There's an article in the November 24th issue by a George Parker, a letter from Baghdad which doesn't seem to have gotten the kind of national attention that it ought.
You may be wondering, after hearing Paul O'Neill assert that the decision to remove Saddam Hussein from office was made as early as ten days after the Bush Administration came into office, why there wasn't more planning about what would be done after the removal of Hussein by force had been achieved. Parker's report asserts that, indeed, plans for the aftermath were drawn up; they just weren't accepted, approved and followed.
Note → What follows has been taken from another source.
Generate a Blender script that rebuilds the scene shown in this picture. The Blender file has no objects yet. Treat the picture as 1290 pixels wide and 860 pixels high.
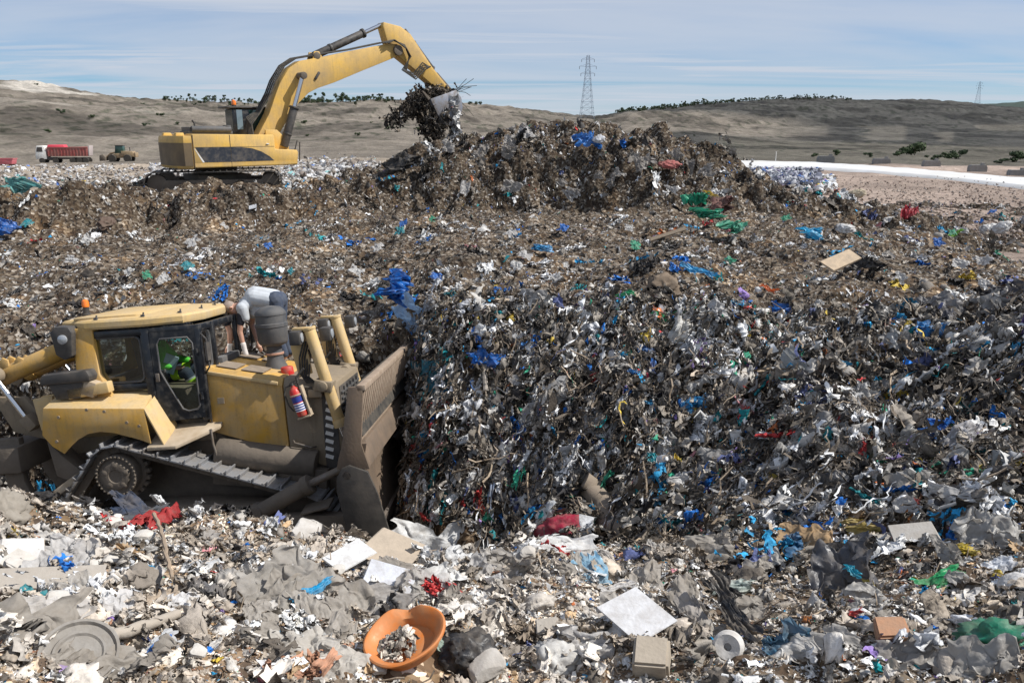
import bpy, bmesh, math, random
import numpy as np
from mathutils import Vector, Matrix, Euler
rnd = random.Random(7)
rng = np.random.default_rng(11)
scene = bpy.context.scene
COL = scene.collection
R = math.radians
EYE = 6.0                     # height of the photographer's eye above the trench floor
FPX, HOR = 1000.0, 167.0
PITCH = math.atan((430 - HOR) / FPX)
CP, SP = math.cos(PITCH), math.sin(PITCH)

# ------------------------------------------------------------------ helpers
def ray(u, v):
    a = (u - 645) / FPX; b = (430 - v) / FPX
    return (a, CP + b * SP, -SP + b * CP)

def azel(u, v):
    d = ray(u, v)
    return math.atan2(d[0], d[1]), d[2] / math.hypot(d[0], d[1])

def tag(o, label=None, cat=None, group=None, kind=None):
    if label: o['label'] = label
    if cat: o['category'] = cat
    if group: o['group'] = group
    if kind: o['kind'] = kind
    return o

def empty(name, loc, label, cat, group=None, rot=(0, 0, 0)):
    o = bpy.data.objects.new(name, None)
    o.empty_display_size = 0.2
    COL.objects.link(o)
    o.location = loc
    o.rotation_euler = rot
    return tag(o, label, cat, group)

def link(name, me, mat=None, parent=None, smooth=False):
    if mat is not None:
        for m in (mat if isinstance(mat, (list, tuple)) else [mat]): me.materials.append(m)
    o = bpy.data.objects.new(name, me)
    COL.objects.link(o)
    if parent is not None: o.parent = parent
    if smooth:
        me.polygons.foreach_set('use_smooth', [True] * len(me.polygons))
    return o

def np_mesh(name, V, F, col=None, smooth=None, nsides=None):
    """V (n,3); F list of (m,k) int arrays with k corners each; col (n,4) per point"""
    me = bpy.data.meshes.new(name)
    V = np.asarray(V, np.float32)
    loops = np.concatenate([f.ravel() for f in F]).astype(np.int32)
    tot = np.concatenate([np.full(len(f), f.shape[1], np.int32) for f in F])
    start = np.concatenate([[0], np.cumsum(tot)[:-1]]).astype(np.int32)
    me.vertices.add(len(V)); me.vertices.foreach_set('co', V.ravel())
    me.loops.add(len(loops)); me.loops.foreach_set('vertex_index', loops)
    me.polygons.add(len(tot)); me.polygons.foreach_set('loop_start', start); me.polygons.foreach_set('loop_total', tot)
    if smooth is not None:
        me.polygons.foreach_set('use_smooth', np.asarray(smooth, bool) if not isinstance(smooth, bool) else np.full(len(tot), smooth))
    me.update(calc_edges=True)
    if col is not None:
        a = me.attributes.new('col', 'FLOAT_COLOR', 'POINT')
        a.data.foreach_set('color', np.asarray(col, np.float32).ravel())
    return me

# --- gradient noise in numpy
def _h(i, j, k, seed):
    n = (i.astype(np.int64) * 374761393 + j.astype(np.int64) * 668265263 + k.astype(np.int64) * 2147483647 + seed * 1274126177) & 0xffffffff
    n = ((n ^ (n >> 13)) * 1274126177) & 0xffffffff
    return n ^ (n >> 16)

def noise2(x, y, seed=0):
    x = np.asarray(x, float); y = np.asarray(y, float)
    i = np.floor(x); j = np.floor(y); fx = x - i; fy = y - j
    u = fx * fx * fx * (fx * (fx * 6 - 15) + 10); v = fy * fy * fy * (fy * (fy * 6 - 15) + 10)
    z = np.zeros_like(i)
    def g(a, b):
        t = _h(i + a, j + b, z, seed) * (2 * np.pi / 4294967296.0)
        return np.cos(t) * (fx - a) + np.sin(t) * (fy - b)
    return 1.5 * ((g(0, 0) * (1 - u) + g(1, 0) * u) * (1 - v) + (g(0, 1) * (1 - u) + g(1, 1) * u) * v)

def fbm2(x, y, oct=4, seed=0, gain=.5):
    s = 0; a = 1; f = 1
    for o in range(oct):
        s = s + a * noise2(x * f + 17.3 * o, y * f - 9.1 * o, seed + o); a *= gain; f *= 2.03
    return s

# --- materials
def mat(name, color, rough=.6, metal=0., spec=.5, dirt=None, dscale=3., damt=.5, bump=0., bscale=40., trans=0., alpha=1., edge=None, coat=0., grime=0.):
    m = bpy.data.materials.new(name); m.use_nodes = True
    nt = m.node_tree; b = nt.nodes['Principled BSDF']
    b.inputs['Base Color'].default_value = (*color, 1)
    b.inputs['Roughness'].default_value = rough
    b.inputs['Metallic'].default_value = metal
    b.inputs['Specular IOR Level'].default_value = spec
    if trans: b.inputs['Transmission Weight'].default_value = trans
    if coat: b.inputs['Coat Weight'].default_value = coat
    tc = nt.nodes.new('ShaderNodeTexCoord')
    if dirt is not None:
        n = nt.nodes.new('ShaderNodeTexNoise'); n.inputs['Scale'].default_value = dscale; n.inputs['Detail'].default_value = 9; n.inputs['Roughness'].default_value = .68
        nt.links.new(tc.outputs['Object'], n.inputs['Vector'])
        r = nt.nodes.new('ShaderNodeMapRange'); r.inputs['From Min'].default_value = .62 - damt * .45; r.inputs['From Max'].default_value = .72
        nt.links.new(n.outputs['Fac'], r.inputs['Value'])
        mx = nt.nodes.new('ShaderNodeMix'); mx.data_type = 'RGBA'
        mx.inputs[6].default_value = (*color, 1); mx.inputs[7].default_value = (*dirt, 1)
        nt.links.new(r.outputs['Result'], mx.inputs[0]); nt.links.new(mx.outputs[2], b.inputs['Base Color'])
        r2 = nt.nodes.new('ShaderNodeMapRange'); r2.inputs['To Min'].default_value = rough; r2.inputs['To Max'].default_value = .9
        nt.links.new(r.outputs['Result'], r2.inputs['Value']); nt.links.new(r2.outputs['Result'], b.inputs['Roughness'])
    if grime:
        mp = nt.nodes.new('ShaderNodeMapping'); mp.inputs['Scale'].default_value = (9, 9, 1.1); nt.links.new(tc.outputs['Object'], mp.inputs[0])
        ng = nt.nodes.new('ShaderNodeTexNoise'); ng.inputs['Scale'].default_value = 1.6; ng.inputs['Detail'].default_value = 8; ng.inputs['Roughness'].default_value = .7; nt.links.new(mp.outputs[0], ng.inputs['Vector'])
        ns = nt.nodes.new('ShaderNodeTexNoise'); ns.inputs['Scale'].default_value = 38; ns.inputs['Detail'].default_value = 4; nt.links.new(tc.outputs['Object'], ns.inputs['Vector'])
        ad = nt.nodes.new('ShaderNodeMath'); ad.operation = 'MULTIPLY_ADD'; ad.inputs[1].default_value = .45; nt.links.new(ns.outputs['Fac'], ad.inputs[0]); nt.links.new(ng.outputs['Fac'], ad.inputs[2])
        rg = nt.nodes.new('ShaderNodeMapRange'); rg.inputs['From Min'].default_value = .70; rg.inputs['From Max'].default_value = .98; rg.inputs['To Max'].default_value = grime; nt.links.new(ad.outputs[0], rg.inputs['Value'])
        mg = nt.nodes.new('ShaderNodeMix'); mg.data_type = 'RGBA'; mg.inputs[7].default_value = (.13, .095, .06, 1); nt.links.new(rg.outputs[0], mg.inputs[0])
        if b.inputs['Base Color'].links: nt.links.new(b.inputs['Base Color'].links[0].from_socket, mg.inputs[6])
        else: mg.inputs[6].default_value = (*color, 1)
        nt.links.new(mg.outputs[2], b.inputs['Base Color'])
    if bump:
        n2 = nt.nodes.new('ShaderNodeTexNoise'); n2.inputs['Scale'].default_value = bscale; n2.inputs['Detail'].default_value = 6
        nt.links.new(tc.outputs['Object'], n2.inputs['Vector'])
        bp = nt.nodes.new('ShaderNodeBump'); bp.inputs['Strength'].default_value = bump; bp.inputs['Distance'].default_value = .02
        nt.links.new(n2.outputs['Fac'], bp.inputs['Height']); nt.links.new(bp.outputs['Normal'], b.inputs['Normal'])
    return m

# ------------------------------------------------------------------ camera, sun, sky
cam = bpy.data.objects.new('camera', bpy.data.cameras.new('camera'))
COL.objects.link(cam)
cam.location = (0, 0, EYE); cam.rotation_euler = (math.pi / 2 - PITCH, 0, 0)
cam.data.sensor_width = 36; cam.data.lens = 36 * FPX / 1290
cam.data.clip_start = .05; cam.data.clip_end = 20000
scene.camera = cam
SUN_TO = Vector((1, -.02, 0)).normalized() * math.cos(R(49)) + Vector((0, 0, math.sin(R(49))))
sun = bpy.data.objects.new('sun', bpy.data.lights.new('sun', 'SUN'))
COL.objects.link(sun)
sun.data.energy = 5.0; sun.data.angle = R(.53); sun.data.color = (1, .962, .905)
sun.rotation_euler = SUN_TO.to_track_quat('Z', 'Y').to_euler()
w = bpy.data.worlds.new('World'); scene.world = w; w.use_nodes = True
nt = w.node_tree; bg = nt.nodes['Background']
sky = nt.nodes.new('ShaderNodeTexSky'); sky.sky_type = 'NISHITA'; sky.sun_disc = False
sky.sun_elevation = R(49); sky.sun_rotation = math.atan2(SUN_TO.x, SUN_TO.y)
sky.altitude = 900; sky.air_density = 1.0; sky.dust_density = .25; sky.ozone_density = 3.0
tc = nt.nodes.new('ShaderNodeTexCoord')
sep = nt.nodes.new('ShaderNodeSeparateXYZ'); nt.links.new(tc.outputs['Generated'], sep.inputs[0])
zz = nt.nodes.new('ShaderNodeMath'); zz.operation = 'MAXIMUM'; zz.inputs[1].default_value = .0; nt.links.new(sep.outputs['Z'], zz.inputs[0])
za = nt.nodes.new('ShaderNodeMath'); za.operation = 'ADD'; za.inputs[1].default_value = .035; nt.links.new(zz.outputs[0], za.inputs[0])
dx = nt.nodes.new('ShaderNodeMath'); dx.operation = 'DIVIDE'; nt.links.new(sep.outputs['X'], dx.inputs[0]); nt.links.new(za.outputs[0], dx.inputs[1])
dy = nt.nodes.new('ShaderNodeMath'); dy.operation = 'DIVIDE'; nt.links.new(sep.outputs['Y'], dy.inputs[0]); nt.links.new(za.outputs[0], dy.inputs[1])
cmb = nt.nodes.new('ShaderNodeCombineXYZ'); nt.links.new(dx.outputs[0], cmb.inputs[0]); nt.links.new(dy.outputs[0], cmb.inputs[1])
def cloudlayer(rot, sc, nscale, lo, hi, detail, rough):
    mp = nt.nodes.new('ShaderNodeMapping'); mp.inputs['Rotation'].default_value = (0, 0, R(rot)); mp.inputs['Scale'].default_value = sc
    nt.links.new(cmb.outputs[0], mp.inputs[0])
    n = nt.nodes.new('ShaderNodeTexNoise'); n.inputs['Scale'].default_value = nscale; n.inputs['Detail'].default_value = detail; n.inputs['Roughness'].default_value = rough
    n.inputs['Distortion'].default_value = .6
    nt.links.new(mp.outputs[0], n.inputs['Vector'])
    r = nt.nodes.new('ShaderNodeMapRange'); r.interpolation_type = 'SMOOTHSTEP'
    r.inputs['From Min'].default_value = lo; r.inputs['From Max'].default_value = hi
    nt.links.new(n.outputs['Fac'], r.inputs['Value']); return r
c1 = cloudlayer(8, (.22, 1.0, 1), .75, .36, .66, 8, .62)
c2 = cloudlayer(3, (.40, .8, 1), .27, .30, .60, 6, .55)
mx = nt.nodes.new('ShaderNodeMath'); mx.operation = 'MAXIMUM'; nt.links.new(c1.outputs[0], mx.inputs[0])
mm = nt.nodes.new('ShaderNodeMath'); mm.operation = 'MULTIPLY'; mm.inputs[1].default_value = .85; nt.links.new(c2.outputs[0], mm.inputs[0]); nt.links.new(mm.outputs[0], mx.inputs[1])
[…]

One official is reported to have suggested that the reason Pentagon officials with expertise in postwar reconstruction were excluded from the planning process was because of “the fear. . .that such people would offer pessimistic scenarios, which would challenge Rumsfeld's aversion to using troops as peacekeepers; if leaked, these scenarios might dampen public enthusiasm for the war.”
“Public enthusiasm for the war.” That phrase is chilling. Who thinks that way?
In any event, Parker's observations just reinforce my suspicion that the reason the project in Iraq is in such disarray, is because Iraq is not the issue for the Bush Administration. The destruction of Iraq doesn't matter. Indeed, since the purpose of the Iraq adventure is to set an example for all those other nations who might be tempted to resist U.S. demands, the greater the destruction, chaos, and suffering, so much the better.
The fate of Iraq is to serve as a deterrent. Success will not be measured with statistics of improving health, education, welfare and the guarantee of human rights, but by whether or not its neighbors in the region apply the lessons of Iraq to their own behavior. And, as Drew Erdmann, now serving the National Security Council as Director for Iran and Stragetic Planning observed, “if the Iraqis don't hate us.”
I don't know about you, but I think that's shameful.